State Frustrated With $4 Million Annual Loss From Facility

April 4, 2006
By JEFFREY B. COHEN, Courant Staff Writer

There are those who see the outdated, undersized Hartford Civic Center and dream of knocking it down, building a new arena and filling it with a major league hockey team.

Then there are those who look at the same center, see the state losing $4 million a year for the next seven years, and want to find a better way.

The second group won a small victory Monday, as the state agency that operates the Civic Center selected a consultant to study whether the state could better manage the center, while making it clear the bigger questions may be beyond its authority.

"There has to be a focus on the operational effectiveness of the existing facility, because it's the one thing that we control," said Antonio Roberto, executive director of the Connecticut Development Authority.

One consensus from all three presenters Monday, Roberto said, was that the existing facility could not handle a major league professional sports franchise.

But Philip Smith, undersecretary of the state's Office of Policy and Management, bluntly told the authority that question of whether there should be a new sports arena in Hartford is "not our issue."

Frustrated with the state's roughly $4 million annual loss on the facility, and spurred on by renewed interest in bringing a National Hockey League team back to Hartford, the authority selected Conventions, Sports & Leisure International, or CSL, of Plano, Texas, to help it through the next few months.

The goal is to have a vision for the building's immediate future by late summer.

Richard T. Mulready, the board's vice chairman and chair of its finance committee, put the question simply: "What is the best thing we can do with this asset?"

As it answers that question, the consultant will also help the state seek private investors willing to make that happen.
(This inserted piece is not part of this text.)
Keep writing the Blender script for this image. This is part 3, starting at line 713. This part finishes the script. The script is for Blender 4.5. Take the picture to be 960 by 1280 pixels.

Although the Civic Center is owned by the city of Hartford, the state has a lease on it that runs through 2013. According to the authority, the state could lose $30 million by the end of the lease.

The state now has a contract with Madison Square Garden to operate the Civic Center which also goes through 2013. MSG owns the Hartford Wolf Pack, the New York Rangers' American Hockey League farm team.

Two men have recently floated the idea of bringing the National Hockey League back to Hartford. Former Whalers owner Howard Baldwin has offered to take over thelease with the city, do capital improvements on the building, and attempt to bring back major league hockey should a new American Hockey League team succeed.

Lawrence R. Gottesdiener, head of Northland Investment Corp., developer of the Hartford 21 luxury residential tower at the Civic Center, has proposed building a $250 million sports and entertainment arena in the city, with $25 million of his own money and the rest as public financing. He would try to bring an NHL team, as well.

Gottesdiener's company also has first right of refusal on the Civic Center should the city choose to sell it.

Bill Rhoda, CSL's principal, has worked on projects including a new NFL stadium for the Arizona Cardinals, an analysis of a new facility to replace the Kemper Arena/Sprint Center in Kansas City, Mo., and the development of the Pepsi Center in Denver.

Rhoda's partner, Russ Simons, is a Berlin native and a principal at HOK - primarily an architectural firm. But Simons' expertise is in venue operations.

"Our group is specifically designed for facility assessment," Simons said. "Our focus is to benchmark the facility in its current position."

"When it first opened, the mall was an exciting destination," Simons said of the Civic Center. "As I drove around it yesterday and I had a look at it yesterday, speaking frankly, I was a little disappointed because the enthusiasm I remember as a boy didn't appear to be present."

Simons said it was too soon to know whether the building could be renovated.

The authority chose CSL and HOK over proposals from Brailsford & Dunlavey of Washington, D.C., and Barrett Sports Group of California.

At the end of the meeting, Smith misspoke when he made the motion to select CSL. He called the company CSI, like the television show.

"CSI?" said Mulready, to laughter. "All they would do is an autopsy."

"Well, Mr. Chairman," Smith responded. "There are those who would argue that that is what is required."